◆ GOAL ◆
Which lines include the word "parts"? Copy each of them.

◆ MATERIAL PROVIDED ◆
╔══
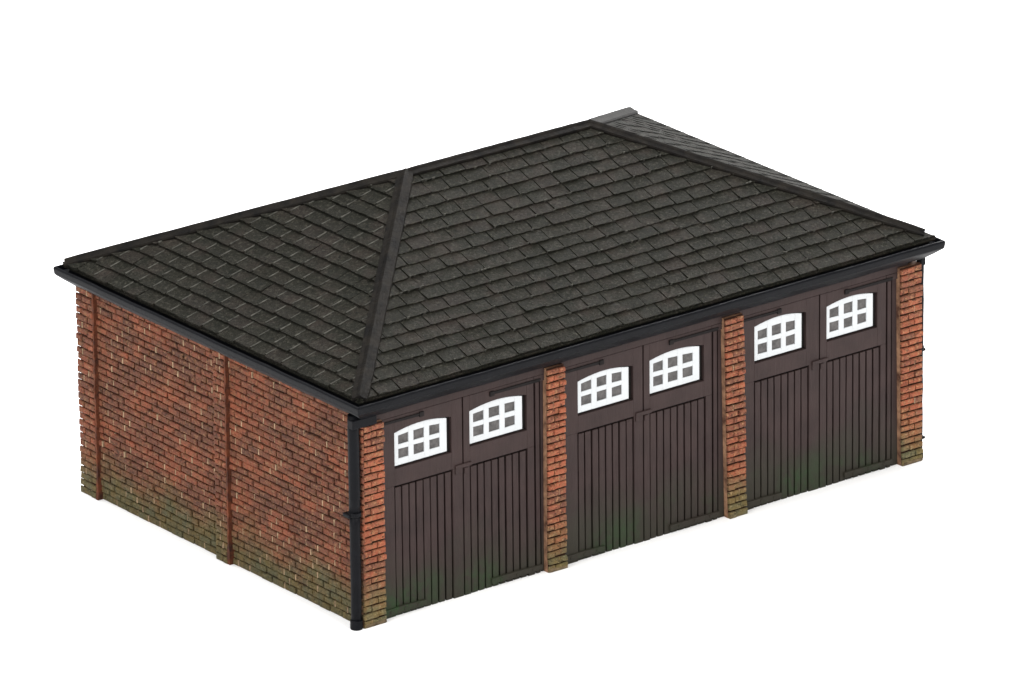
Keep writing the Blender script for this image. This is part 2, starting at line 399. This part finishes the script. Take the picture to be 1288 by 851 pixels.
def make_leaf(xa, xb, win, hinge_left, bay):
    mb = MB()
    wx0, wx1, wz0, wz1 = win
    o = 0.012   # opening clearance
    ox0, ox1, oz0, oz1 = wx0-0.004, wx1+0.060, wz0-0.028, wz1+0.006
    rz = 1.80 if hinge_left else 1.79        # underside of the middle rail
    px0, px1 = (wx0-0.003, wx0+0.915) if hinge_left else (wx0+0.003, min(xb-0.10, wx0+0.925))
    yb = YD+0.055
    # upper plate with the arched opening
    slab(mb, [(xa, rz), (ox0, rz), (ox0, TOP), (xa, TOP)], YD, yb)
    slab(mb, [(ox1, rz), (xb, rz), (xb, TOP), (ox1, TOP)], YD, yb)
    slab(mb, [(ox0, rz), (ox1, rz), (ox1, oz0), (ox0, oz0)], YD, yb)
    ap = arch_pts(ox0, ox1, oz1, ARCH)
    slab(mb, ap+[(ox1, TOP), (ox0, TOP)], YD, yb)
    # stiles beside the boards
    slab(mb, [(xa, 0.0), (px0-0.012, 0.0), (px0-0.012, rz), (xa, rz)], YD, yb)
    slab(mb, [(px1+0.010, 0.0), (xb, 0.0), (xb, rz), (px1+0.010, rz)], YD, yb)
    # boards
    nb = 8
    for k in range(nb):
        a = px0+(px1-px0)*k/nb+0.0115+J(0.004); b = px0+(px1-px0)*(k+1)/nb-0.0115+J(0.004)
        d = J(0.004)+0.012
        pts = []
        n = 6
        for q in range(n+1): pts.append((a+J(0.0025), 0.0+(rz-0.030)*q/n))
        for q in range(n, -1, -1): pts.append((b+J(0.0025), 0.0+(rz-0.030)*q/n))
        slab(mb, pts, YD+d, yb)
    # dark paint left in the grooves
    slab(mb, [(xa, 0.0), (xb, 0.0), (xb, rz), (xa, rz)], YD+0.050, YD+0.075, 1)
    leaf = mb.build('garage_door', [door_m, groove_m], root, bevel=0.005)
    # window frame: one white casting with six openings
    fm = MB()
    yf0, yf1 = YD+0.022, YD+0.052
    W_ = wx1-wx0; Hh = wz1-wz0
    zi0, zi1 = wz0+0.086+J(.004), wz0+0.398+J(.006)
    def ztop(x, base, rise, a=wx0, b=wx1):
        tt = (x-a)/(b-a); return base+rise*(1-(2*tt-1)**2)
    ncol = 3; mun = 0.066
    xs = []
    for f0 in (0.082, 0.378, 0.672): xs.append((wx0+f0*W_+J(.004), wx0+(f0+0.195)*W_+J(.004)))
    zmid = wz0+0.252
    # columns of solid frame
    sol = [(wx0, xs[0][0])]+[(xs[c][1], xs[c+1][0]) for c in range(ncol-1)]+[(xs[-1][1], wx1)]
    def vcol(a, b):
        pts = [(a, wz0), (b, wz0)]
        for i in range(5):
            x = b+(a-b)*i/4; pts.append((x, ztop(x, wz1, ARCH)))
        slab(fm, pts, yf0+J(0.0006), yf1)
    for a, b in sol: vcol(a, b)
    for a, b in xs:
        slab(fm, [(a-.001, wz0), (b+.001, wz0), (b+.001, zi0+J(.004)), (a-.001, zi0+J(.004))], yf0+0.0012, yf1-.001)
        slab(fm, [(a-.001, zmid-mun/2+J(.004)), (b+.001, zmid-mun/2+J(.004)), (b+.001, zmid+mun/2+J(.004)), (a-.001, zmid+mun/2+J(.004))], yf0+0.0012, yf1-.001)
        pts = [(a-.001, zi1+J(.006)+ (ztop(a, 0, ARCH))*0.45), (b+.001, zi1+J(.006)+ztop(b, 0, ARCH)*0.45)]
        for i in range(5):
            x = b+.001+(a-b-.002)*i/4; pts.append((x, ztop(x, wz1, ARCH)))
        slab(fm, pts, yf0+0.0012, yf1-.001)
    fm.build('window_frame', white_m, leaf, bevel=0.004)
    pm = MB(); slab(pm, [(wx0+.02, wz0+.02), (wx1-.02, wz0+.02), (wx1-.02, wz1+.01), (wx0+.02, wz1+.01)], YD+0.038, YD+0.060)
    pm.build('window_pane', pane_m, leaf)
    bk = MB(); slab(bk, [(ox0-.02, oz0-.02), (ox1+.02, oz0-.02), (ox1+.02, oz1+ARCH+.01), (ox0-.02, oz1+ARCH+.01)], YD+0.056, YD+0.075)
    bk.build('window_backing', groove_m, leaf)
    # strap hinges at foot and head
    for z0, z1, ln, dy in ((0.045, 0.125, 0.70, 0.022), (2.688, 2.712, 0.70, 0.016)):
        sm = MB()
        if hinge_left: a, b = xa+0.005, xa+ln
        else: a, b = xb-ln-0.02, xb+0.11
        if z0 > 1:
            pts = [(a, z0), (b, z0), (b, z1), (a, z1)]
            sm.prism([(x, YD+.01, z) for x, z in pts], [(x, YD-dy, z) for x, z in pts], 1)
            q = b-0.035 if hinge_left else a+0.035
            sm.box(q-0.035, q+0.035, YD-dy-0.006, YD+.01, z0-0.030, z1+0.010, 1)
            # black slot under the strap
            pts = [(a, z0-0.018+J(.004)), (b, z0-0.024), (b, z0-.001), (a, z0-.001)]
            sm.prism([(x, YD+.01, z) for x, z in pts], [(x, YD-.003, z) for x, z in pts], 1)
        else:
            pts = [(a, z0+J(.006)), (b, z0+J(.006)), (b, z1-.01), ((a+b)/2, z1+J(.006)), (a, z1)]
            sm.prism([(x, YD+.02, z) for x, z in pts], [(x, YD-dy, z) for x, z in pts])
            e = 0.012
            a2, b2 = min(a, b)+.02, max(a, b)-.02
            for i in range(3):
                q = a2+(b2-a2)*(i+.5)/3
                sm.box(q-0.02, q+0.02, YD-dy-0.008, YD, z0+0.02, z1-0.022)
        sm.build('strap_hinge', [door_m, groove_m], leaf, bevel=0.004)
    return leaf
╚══
╔══
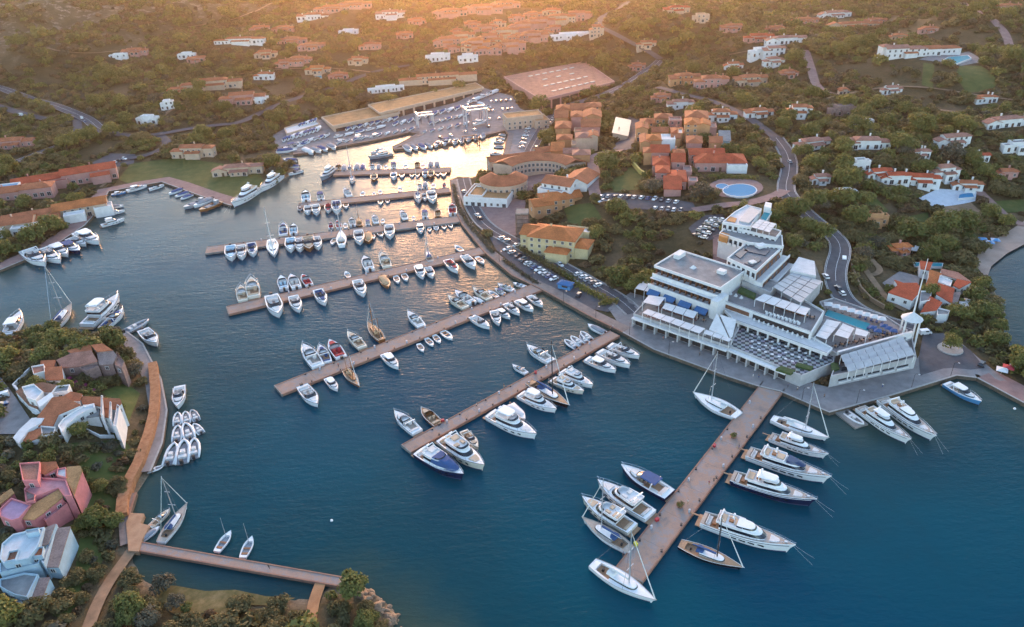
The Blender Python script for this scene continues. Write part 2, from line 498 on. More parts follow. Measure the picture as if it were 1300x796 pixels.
╚══
╔══
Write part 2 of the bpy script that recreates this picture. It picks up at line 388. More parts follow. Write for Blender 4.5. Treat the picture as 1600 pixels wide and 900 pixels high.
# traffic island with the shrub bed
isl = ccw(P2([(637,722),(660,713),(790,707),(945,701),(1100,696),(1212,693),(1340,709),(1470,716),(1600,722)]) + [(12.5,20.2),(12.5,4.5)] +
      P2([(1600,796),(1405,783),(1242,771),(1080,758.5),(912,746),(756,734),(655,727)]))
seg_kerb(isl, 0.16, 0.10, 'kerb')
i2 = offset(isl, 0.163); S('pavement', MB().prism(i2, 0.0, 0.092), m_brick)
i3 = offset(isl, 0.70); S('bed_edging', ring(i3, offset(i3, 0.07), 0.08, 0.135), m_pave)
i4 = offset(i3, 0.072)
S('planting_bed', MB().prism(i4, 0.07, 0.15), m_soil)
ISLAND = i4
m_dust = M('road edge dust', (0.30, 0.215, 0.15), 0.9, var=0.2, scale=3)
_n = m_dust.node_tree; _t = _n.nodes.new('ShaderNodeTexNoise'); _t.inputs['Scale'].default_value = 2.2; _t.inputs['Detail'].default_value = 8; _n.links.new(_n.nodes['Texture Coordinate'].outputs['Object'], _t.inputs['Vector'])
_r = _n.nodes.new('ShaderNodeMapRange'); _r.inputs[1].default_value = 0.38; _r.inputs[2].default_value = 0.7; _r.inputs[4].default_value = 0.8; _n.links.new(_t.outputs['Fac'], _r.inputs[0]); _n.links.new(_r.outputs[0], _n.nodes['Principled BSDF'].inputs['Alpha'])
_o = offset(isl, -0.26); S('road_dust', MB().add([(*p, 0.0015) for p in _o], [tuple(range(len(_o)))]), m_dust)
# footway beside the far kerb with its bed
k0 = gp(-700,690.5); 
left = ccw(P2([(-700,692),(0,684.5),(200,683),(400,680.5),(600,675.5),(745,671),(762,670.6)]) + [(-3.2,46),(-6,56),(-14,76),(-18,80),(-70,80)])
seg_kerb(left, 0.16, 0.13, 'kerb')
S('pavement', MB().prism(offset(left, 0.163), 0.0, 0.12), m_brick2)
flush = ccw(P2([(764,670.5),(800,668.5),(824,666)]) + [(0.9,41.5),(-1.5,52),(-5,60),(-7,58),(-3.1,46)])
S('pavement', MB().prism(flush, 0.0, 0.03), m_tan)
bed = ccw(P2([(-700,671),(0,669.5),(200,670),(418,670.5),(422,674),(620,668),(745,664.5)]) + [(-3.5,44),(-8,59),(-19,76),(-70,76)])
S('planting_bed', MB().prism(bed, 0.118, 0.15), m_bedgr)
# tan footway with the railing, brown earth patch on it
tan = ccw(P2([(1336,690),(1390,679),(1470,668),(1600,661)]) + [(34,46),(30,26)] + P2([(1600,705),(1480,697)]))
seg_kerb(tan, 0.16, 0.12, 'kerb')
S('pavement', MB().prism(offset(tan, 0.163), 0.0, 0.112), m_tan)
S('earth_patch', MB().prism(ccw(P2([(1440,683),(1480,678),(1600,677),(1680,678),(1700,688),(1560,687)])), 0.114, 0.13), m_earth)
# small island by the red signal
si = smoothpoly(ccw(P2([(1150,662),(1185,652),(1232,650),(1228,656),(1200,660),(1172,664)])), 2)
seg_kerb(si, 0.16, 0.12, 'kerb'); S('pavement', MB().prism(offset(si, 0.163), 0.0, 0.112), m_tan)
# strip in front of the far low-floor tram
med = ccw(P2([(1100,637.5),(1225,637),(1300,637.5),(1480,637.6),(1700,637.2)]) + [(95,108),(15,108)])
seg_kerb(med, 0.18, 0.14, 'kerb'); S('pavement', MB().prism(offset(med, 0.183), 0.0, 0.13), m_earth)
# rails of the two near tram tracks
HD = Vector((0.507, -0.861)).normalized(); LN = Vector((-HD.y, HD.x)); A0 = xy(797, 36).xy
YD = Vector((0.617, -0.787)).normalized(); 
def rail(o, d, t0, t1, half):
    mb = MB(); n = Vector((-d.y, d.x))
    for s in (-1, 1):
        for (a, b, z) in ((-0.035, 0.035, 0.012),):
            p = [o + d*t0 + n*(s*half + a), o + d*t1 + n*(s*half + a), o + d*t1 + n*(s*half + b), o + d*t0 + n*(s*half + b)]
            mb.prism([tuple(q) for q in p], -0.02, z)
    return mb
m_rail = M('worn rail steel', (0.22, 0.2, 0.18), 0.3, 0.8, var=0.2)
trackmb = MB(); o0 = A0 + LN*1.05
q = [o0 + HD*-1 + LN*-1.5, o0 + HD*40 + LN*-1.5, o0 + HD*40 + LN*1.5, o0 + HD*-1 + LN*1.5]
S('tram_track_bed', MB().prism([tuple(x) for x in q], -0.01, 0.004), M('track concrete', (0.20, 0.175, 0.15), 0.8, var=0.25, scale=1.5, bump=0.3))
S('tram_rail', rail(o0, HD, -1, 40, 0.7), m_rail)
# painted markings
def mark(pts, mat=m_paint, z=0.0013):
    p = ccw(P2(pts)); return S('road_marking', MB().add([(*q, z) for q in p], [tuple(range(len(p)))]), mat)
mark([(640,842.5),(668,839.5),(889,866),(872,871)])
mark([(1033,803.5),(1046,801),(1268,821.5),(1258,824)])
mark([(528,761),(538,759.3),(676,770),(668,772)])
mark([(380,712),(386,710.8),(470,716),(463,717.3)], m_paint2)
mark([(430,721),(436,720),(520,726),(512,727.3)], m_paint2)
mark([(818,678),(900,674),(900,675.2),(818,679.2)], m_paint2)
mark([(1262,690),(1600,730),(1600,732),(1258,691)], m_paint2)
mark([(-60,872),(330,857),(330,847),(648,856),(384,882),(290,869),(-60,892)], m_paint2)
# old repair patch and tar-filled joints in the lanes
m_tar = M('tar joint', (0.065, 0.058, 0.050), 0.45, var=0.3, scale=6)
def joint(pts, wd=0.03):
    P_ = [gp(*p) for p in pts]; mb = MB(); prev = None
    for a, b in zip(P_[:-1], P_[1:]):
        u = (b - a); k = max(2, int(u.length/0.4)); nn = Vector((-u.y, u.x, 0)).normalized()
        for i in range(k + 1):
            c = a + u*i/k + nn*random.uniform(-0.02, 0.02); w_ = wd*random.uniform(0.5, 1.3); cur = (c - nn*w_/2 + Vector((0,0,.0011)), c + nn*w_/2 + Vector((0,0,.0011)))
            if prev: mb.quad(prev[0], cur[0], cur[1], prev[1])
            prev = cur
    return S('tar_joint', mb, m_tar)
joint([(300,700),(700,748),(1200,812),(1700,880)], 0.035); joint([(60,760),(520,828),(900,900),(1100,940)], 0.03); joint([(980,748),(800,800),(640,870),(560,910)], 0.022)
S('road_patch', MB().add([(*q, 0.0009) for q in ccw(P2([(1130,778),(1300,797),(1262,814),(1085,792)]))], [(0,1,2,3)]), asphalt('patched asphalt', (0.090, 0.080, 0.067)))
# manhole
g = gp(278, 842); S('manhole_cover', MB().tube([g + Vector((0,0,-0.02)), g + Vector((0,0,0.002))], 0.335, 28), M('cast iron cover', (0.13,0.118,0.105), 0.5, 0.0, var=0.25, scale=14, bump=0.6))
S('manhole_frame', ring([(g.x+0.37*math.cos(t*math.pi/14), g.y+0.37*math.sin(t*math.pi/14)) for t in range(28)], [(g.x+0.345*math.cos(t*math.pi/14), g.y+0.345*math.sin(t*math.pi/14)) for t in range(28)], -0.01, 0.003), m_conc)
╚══
◆ OUTPUT OF THE TASK ◆
The Blender Python script for this scene continues. Write part 2, from line 498 on. More parts follow. Measure the picture as if it were 1300x796 pixels.
Write part 2 of the bpy script that recreates this picture. It picks up at line 388. More parts follow. Write for Blender 4.5. Treat the picture as 1600 pixels wide and 900 pixels high.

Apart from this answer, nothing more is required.